Sitting with my back to the snow which starts at the
door to this table and this bench next to the altar that holds
a dish with money from Costa Rica and India in it
and from here, with a large rock holding it all down next to the
candle next to the
window next to the
door to the snow and the
footprints filling one by
one back to you
and now they are smooth and white.
Tom Waits reads a Charles Bukowski poem. I’ve always loved Bukowski’s poetry, even in spite of the fact that most poetry magazine information sheets tell you that they won’t accept Bukowski type poems. They’re getting awfully bloodless, these modern poetry places.
From staring today at the sidewalks of Boulder, I have come up with a realization: Those young kids who want to have the glory of participating in modern culture, but actually have nothing to say, will scrawl the names of dead black musicians on walls and sidewalks. This is true whether here in Boulder, or in Tel Aviv.
What started this train of thought off for me was seeing, yet again, the name of Bob Marley underfoot on a sidewalk slab, having been scratched there by someone before the cement dried. I immediately thought of the graffiti I had seen throughout one of the less affluent neighborhoods of Tel Aviv: 2PAC.

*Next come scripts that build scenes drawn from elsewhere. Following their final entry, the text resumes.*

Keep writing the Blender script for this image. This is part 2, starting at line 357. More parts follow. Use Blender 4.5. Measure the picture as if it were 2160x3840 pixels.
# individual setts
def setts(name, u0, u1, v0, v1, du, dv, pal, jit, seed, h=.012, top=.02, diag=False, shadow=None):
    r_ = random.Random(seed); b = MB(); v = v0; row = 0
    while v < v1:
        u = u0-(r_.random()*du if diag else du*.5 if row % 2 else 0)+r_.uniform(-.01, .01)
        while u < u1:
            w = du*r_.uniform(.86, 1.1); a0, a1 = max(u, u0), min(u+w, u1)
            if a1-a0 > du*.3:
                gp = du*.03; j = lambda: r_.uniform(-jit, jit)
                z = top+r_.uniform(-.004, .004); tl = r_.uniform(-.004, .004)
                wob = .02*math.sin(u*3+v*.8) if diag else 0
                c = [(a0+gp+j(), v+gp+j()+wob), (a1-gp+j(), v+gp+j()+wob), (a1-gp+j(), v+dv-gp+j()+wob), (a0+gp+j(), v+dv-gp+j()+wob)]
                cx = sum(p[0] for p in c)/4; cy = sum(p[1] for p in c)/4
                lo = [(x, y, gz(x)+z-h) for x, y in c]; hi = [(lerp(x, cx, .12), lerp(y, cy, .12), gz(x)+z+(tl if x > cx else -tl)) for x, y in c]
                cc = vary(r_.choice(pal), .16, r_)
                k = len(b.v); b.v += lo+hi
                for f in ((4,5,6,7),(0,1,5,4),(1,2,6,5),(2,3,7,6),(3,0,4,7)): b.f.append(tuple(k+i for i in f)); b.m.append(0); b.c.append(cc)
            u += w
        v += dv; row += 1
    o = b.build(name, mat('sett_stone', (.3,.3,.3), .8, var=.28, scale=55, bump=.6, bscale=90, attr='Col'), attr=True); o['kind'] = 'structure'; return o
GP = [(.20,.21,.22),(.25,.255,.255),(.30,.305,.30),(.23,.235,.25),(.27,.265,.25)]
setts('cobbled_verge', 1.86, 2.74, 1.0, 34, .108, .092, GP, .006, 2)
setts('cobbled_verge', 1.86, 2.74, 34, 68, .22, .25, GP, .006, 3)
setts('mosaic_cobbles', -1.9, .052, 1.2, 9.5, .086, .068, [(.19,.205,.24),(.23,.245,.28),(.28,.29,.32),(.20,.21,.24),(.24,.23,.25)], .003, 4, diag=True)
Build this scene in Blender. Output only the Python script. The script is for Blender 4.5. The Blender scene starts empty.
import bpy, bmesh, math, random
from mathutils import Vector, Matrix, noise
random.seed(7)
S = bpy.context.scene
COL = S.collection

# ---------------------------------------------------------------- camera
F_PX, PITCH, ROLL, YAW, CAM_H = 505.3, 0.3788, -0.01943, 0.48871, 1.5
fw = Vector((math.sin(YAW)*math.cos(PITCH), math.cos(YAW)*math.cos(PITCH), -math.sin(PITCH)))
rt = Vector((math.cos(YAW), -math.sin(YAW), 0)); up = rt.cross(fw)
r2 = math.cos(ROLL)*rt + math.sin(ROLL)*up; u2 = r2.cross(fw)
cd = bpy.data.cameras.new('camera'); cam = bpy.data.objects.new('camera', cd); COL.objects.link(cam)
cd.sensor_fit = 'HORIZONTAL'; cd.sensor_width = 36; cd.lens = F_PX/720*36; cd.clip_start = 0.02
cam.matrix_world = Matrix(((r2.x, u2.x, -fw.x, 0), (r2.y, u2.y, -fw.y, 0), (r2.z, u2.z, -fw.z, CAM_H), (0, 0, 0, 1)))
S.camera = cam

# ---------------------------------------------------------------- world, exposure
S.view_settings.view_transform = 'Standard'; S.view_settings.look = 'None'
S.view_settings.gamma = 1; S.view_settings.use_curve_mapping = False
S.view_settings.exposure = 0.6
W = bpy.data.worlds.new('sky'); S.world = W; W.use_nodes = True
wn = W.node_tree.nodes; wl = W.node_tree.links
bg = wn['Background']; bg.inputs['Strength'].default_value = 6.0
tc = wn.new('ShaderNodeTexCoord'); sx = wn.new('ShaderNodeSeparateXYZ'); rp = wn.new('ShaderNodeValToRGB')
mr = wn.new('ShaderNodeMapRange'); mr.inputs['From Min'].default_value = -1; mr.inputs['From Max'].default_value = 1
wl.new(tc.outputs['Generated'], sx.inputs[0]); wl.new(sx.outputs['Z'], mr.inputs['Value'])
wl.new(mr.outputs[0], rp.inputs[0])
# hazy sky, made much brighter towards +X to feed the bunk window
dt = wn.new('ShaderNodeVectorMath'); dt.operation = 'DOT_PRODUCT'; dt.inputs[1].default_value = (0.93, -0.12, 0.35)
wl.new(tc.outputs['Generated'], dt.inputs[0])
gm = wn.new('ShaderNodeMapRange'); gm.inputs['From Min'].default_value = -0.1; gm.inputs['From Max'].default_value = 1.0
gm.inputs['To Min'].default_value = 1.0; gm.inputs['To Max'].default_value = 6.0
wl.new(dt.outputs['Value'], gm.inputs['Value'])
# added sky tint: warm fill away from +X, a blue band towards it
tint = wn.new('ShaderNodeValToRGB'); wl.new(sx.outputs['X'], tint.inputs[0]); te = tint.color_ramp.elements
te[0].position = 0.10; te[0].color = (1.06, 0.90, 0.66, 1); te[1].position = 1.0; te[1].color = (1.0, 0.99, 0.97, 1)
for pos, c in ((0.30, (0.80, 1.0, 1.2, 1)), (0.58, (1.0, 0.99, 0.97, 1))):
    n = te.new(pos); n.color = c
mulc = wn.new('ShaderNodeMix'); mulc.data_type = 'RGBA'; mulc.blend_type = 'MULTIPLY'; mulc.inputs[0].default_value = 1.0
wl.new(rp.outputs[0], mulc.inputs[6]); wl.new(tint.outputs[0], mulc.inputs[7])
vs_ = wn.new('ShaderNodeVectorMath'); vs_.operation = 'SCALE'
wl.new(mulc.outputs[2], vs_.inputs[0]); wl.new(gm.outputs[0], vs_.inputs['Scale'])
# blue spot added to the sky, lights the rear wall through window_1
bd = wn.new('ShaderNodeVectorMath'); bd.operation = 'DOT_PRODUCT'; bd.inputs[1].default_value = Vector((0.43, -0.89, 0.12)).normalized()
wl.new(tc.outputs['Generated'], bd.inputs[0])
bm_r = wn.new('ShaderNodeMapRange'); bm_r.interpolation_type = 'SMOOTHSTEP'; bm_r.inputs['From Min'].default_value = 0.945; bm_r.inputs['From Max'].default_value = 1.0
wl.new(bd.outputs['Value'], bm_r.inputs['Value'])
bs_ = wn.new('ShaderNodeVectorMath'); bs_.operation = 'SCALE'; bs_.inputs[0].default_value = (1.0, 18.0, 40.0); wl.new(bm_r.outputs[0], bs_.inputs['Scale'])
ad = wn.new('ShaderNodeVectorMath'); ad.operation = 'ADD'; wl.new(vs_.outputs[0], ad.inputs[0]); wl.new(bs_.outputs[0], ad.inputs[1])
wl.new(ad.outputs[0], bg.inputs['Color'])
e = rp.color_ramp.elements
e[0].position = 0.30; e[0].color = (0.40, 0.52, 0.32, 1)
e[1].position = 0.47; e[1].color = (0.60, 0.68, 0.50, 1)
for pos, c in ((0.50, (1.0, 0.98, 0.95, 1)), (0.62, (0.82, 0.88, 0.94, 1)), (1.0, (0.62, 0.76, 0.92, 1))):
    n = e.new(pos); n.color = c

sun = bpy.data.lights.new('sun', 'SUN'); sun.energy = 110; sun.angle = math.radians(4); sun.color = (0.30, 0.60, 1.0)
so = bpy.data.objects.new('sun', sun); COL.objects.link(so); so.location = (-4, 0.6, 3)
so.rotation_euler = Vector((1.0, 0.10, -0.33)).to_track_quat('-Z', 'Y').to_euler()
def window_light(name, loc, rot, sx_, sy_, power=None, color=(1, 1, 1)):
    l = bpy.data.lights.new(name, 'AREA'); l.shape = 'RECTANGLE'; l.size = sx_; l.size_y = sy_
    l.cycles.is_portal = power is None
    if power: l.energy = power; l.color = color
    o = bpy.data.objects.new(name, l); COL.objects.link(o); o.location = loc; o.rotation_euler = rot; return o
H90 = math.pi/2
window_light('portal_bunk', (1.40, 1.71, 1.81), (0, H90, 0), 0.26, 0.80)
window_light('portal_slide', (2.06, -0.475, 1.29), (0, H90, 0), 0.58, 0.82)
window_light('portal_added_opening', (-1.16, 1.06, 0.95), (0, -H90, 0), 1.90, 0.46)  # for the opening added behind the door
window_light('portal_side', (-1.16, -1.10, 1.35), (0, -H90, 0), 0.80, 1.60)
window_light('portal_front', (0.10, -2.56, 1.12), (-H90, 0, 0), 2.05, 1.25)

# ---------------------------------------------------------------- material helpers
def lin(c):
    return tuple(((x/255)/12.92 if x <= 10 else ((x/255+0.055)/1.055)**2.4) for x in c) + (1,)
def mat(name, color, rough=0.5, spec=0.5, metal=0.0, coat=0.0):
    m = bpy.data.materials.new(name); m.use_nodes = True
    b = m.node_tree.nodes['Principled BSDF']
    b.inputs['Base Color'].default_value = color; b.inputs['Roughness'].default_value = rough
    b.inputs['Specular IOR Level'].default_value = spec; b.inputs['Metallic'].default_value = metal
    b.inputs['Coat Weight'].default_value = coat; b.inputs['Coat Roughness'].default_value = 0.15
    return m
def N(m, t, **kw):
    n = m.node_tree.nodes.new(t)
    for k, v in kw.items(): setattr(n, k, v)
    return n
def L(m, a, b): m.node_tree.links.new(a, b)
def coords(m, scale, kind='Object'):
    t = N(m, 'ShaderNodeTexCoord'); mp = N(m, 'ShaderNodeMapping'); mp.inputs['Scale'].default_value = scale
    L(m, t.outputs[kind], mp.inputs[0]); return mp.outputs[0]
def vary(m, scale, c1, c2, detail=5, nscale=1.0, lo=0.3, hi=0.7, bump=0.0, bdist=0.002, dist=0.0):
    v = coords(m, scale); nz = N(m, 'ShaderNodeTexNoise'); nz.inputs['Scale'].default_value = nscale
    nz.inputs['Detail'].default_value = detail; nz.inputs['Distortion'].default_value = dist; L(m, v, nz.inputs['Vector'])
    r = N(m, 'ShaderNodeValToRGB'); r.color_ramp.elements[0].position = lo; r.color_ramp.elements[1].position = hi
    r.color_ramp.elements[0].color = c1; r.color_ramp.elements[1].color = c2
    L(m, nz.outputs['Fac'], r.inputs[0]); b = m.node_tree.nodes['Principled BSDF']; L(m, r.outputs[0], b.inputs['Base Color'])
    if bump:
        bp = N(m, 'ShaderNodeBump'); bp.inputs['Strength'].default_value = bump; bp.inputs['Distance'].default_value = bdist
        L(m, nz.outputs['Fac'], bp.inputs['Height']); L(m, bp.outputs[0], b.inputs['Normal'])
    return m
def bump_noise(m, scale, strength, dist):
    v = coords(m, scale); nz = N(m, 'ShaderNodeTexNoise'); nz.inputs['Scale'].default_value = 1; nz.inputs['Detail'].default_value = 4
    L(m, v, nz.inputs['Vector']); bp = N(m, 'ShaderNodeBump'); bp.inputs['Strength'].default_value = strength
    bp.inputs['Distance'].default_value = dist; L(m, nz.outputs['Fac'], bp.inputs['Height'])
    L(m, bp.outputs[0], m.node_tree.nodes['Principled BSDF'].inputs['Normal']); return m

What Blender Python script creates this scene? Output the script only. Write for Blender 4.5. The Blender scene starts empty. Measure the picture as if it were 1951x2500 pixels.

Dead black musicians, whom the graffiti-writers were not themselves old enough to have known when they were alive: Bob Marley and Tupac Shakur. I could make the clichéd remark that all great musicians and artists speak to those who come after them; in fact, I just have. I know that at least in Bob Marley’s case, his popularity is widespread even in those socio-economic classes that he was not trying to encourage. I am convinced that it would be an easy task to get a roomful of drunken bank presidents and other Republicans to sing along with “Get up, stand up, stand up for your rights!”
I have no idea whether this is what Bob Marley intended or wanted for his songs, but there it is. Music ends up in the strangest places, like sidewalks in Boulder and walls in Tel Aviv.
[And no, "2PAC" is not what it says on that picture. I just liked the picture of this other graffiti in Tel Aviv.]
… He had also wandered in the woods where one finds happiness, or at least peace, and he knew the words that fit the locked compartments of the soul, like keys, and open them.
I am sorry to report to you that our newest addition to the family, Rocky the Squirrel, has met a sad end. As I reported before, Rocky had suddenly appeared in our laundry room. We didn’t see him at all after my initial sighting of him (her?), though he left many traces of his presence around the floor, and in a just-washed comforter that he nested in.
Then, my husband made the mistake of unloading some laundry out of one basket. There he found the mortal remains of Rocky, who had evidently given up the nest in the comforter for the laundry basket, where he suffocated himself.
We had a short funeral by the garbage can, and did lots and lots more laundry, after getting rid of the comforter. The cats and the dog, who had been behaving strangely around the house in the past couple of days, are returning to normal.
We have a new pet. This was a completely unexpected and inadvertent acquisition on our part; it just showed up. A squirrel.
I was down in the laundry room this morning, apropos of nothing in particular, when I hear a tiny scrabbling sound above me. I look up, and there the squirrel is, on top of a steam pipe by the wall, frozen with one eye staring at me. I stared at it, and wondered what to do.
The squirrel didn’t look to be ill or starving or in any distress. I couldn’t think of a reason to be afraid of it. It found its way into the house by unknown means, and I assume it can leave when it wants. Now I want to know whether I should feed it, and what we’re going to name it.
Yes, it’s the 18th and this is my very first post of the year. Post of the decade, actually. I believe that it is customary to apologize, but I don’t feel very apologetic. No, not snarky either. More of a what now type and time of questioning.
This blog is an amazing time machine for myself. Also, there are the typical surprises: where I was, what I thought. Who I was. I don’t know if you can be properly amazed at your life at the age of 53 — is that too young? Too old? And do I want to do the daily navel-gazing? That last thing can be most unseemly (is there a better word for that?) when done in public, especially for a very long time.
Now I feel the desire to write again. I’d like to give myself at least an idea of where I’m going here and now, but I don’t seem to have one of those.